Jaksa dalam praktiknya memiliki peran strategis dalam penanganan perkara tindak pidana umum, khusus, tata usaha negara, hingga perdata dalam kaitannya sebagai pengacara negara. Dalam penanganan perkara pidana, jaksa membuat dakwaan idealnya merujuk pada prinsip-prinsip HAM. Terpenting, memastikan kejaksaan dalam melaksanakan tugas penuntutan pun tetap mengedepankan prinsip-prinsip dan pendekatan HAM.

“Tinggal bagaimana Kejaksaan RI memastikan agar pelaksanaan tugas dan fungsi para jaksa didasarkan pada penghormatan, perlindungan, pemajuan penegakan dan pemenuhan HAM sesuai amanah UUD Tahun 1945,” katanya.

Kejaksaan harus independen

Direktur Center for Human Rights and International Justice (CHRIJ) pada Stanford University, Prof.
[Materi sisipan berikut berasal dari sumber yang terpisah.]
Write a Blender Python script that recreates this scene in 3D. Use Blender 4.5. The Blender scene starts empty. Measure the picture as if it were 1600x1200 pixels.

David Cohen, berpandangan Kejaksaan menjadi unsur utama dalam supremasi hukum yang berkaitan dengan kekuasaan di bidang penuntutan, khususnya kekuasaan upaya paksa yang dimandatkan negara. Menurutnya, supremasi hukum membutuhkan menerapan fungsi upaya paksa dengan tujuan mewujudkan hak dan kesejahteraan warga negara, bukan malah melayani kepentingan pemerintah yang berkuasa.

“Jadi ini adalah hal yang paling penting dalam independensi Kejaksaan. Jadi Kejaksaan harus independen dari kepentingan pemerintahan atau partai politik. Tetapi harus tetap melayani negara dan warga negaranya,” kata dia.

Dia berpendapat, perlindungan hak warga negara diatur dalam Pasal 28 UUD Tahun 1945. Hal tersebut menjadi tantangan bagi semua unsur dalam sistem penegakan hukum dan perlindungan HAM. Bila terdapat individu dituding melanggar KUHP, namun tindakannya dilindungi konstitusi maupun peraturan perundang-undangan tentang HAM, Kejaksaan berhak menggunakan diskresinya menentukan kasus tersebut untuk dibawa ke pengadilan atau sebaliknya.

Seperti kebebasan bereskpresi dijamin oleh UU maupun konstitusi. Kebebasan berekspresi menjadi hak dasar yang perlindungan penting bagi masyarakat di negara demokratis. Menurutnya, supremasi hukum menghendaki peraturan perundang-undangan yang ditetapkan menghormati dan menjamin hak-hak konstitusional warga negara.

“Jadi bagian tugas dari tiap-tiap jaksa untuk menjalankan fungsi dari jabatannya dan kewajiban dari jabatannya untuk melindugi hak warga negara dalam setiap kasus apakah ada kemungkinan pelanggaran HAM dalam proses penuntutan?”

Peneliti Senior Lembaga Kajian dan Advokasi Independensi Peradilan (LeIP) Dian Rositawati menilai persoalan sistemik dan arah ke depan terletak pada independensi dan profesionalitas jaksa. Memang dalam UU 16/2004 menyebutkan jaksa bertindak secara hierarki. Problemnya, pejabat Jaksa Agung yang disandingkan dengan setingkat kabinet pemerintahan.

Namun secara prinsipil, jaksa dalam menjalankan tugas dan kewenangannya harus independen terhadap pilar kekuasaan lainnya. Artinya, kata Tita begitu biasa disapa, jaksa dalam melaksanakan tugasnya harus terlepas dari intervensi kekuasaan manapun guna pemenuhan peradilan yang adil.  Selain itu memperkuat peran jaksa dalam penerapan asas dominus litis dalam penegakan hukum pidana.

Sebab, jaksa hakikatnya menjadi satu-satunya yang melaksankan tugas penuntut umum yang bersifat mutlak. Selain itu memperkuat peran Jaksa Agung dalam kebijakan pengendalian dan penegakan hukum sebagaimana diatur dalam Pasal 35 UU 16/2004.